Although this minimum-detector arrangement cuts transmission rates by half, the NIST system still works at broadband speeds, allowing, for example, real-time quantum encryption and decryption of webcam-quality video streams over an experimental quantum network.n the new method, the researchers, led by NIST's Xiao Tang, designed an optical component to make the diagonally polarized photons rotate by a further 45 degrees and arrive at the same detector but later, and into a separate "time bin", than the horizontal/vertical polarized ones.

Therefore, one pair of detectors can be used to record information from both kinds of polarized photons in succession, reducing the required number of detectors from four to two.

In another protocol, called B92, the researchers reduced the required number of detectors from two to one. And in work performed since their new paper, the researchers further developed their approach so that the popular BB84 method now only requires one detector instead of four.

Although in theory quantum cryptography can transmit absolutely secure keys guaranteed by fundamental physical, the imperfect properties of photon detectors may undermine system security in practice.

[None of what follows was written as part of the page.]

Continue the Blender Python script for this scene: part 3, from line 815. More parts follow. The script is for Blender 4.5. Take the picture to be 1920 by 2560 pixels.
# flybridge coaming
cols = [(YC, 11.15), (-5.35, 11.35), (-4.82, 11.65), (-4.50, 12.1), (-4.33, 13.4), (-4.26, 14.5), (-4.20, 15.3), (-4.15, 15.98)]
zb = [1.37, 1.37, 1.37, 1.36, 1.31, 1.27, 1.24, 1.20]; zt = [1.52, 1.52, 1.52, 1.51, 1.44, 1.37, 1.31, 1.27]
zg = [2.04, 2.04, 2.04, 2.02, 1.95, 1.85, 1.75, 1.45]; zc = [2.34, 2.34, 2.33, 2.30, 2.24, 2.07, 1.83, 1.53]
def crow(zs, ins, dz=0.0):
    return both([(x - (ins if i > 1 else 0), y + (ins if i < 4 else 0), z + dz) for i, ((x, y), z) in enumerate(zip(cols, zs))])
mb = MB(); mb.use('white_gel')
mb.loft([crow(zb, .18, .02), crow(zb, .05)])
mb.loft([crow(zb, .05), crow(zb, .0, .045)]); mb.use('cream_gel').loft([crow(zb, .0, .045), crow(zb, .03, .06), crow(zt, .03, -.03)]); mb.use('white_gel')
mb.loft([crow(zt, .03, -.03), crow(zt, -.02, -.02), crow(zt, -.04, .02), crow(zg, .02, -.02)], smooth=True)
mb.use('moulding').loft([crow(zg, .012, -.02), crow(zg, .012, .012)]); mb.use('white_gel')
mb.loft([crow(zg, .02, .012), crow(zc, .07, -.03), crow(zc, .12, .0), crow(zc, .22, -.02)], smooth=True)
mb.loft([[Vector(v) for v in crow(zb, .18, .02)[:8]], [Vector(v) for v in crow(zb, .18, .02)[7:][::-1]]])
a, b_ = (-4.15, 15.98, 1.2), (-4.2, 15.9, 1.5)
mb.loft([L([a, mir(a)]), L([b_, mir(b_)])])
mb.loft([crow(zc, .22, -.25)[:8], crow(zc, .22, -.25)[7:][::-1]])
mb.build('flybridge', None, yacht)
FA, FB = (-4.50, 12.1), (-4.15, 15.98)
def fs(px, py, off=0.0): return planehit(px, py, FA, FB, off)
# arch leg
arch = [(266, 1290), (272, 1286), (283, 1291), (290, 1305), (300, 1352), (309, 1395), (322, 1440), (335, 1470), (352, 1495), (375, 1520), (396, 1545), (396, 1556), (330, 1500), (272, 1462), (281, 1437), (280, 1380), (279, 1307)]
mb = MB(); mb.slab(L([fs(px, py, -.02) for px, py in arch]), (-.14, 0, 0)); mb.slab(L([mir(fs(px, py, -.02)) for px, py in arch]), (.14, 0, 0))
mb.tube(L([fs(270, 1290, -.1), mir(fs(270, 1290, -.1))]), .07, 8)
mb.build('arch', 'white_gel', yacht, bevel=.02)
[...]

For example, photon detectors have an intrinsic problem known as "dead time," in which a detector is out of commission for a short time after it records a photon, causing it to miss the bit of data that immediately follows; this could result in non-random bit patterns in which 0s alternate with 1s.

Furthermore, inevitable performance differences between detector pairs can also cause them to record less random sequences of digits.

But, the new design avoids these issues and maintains the security of quantum-key-distribution systems in practical applications.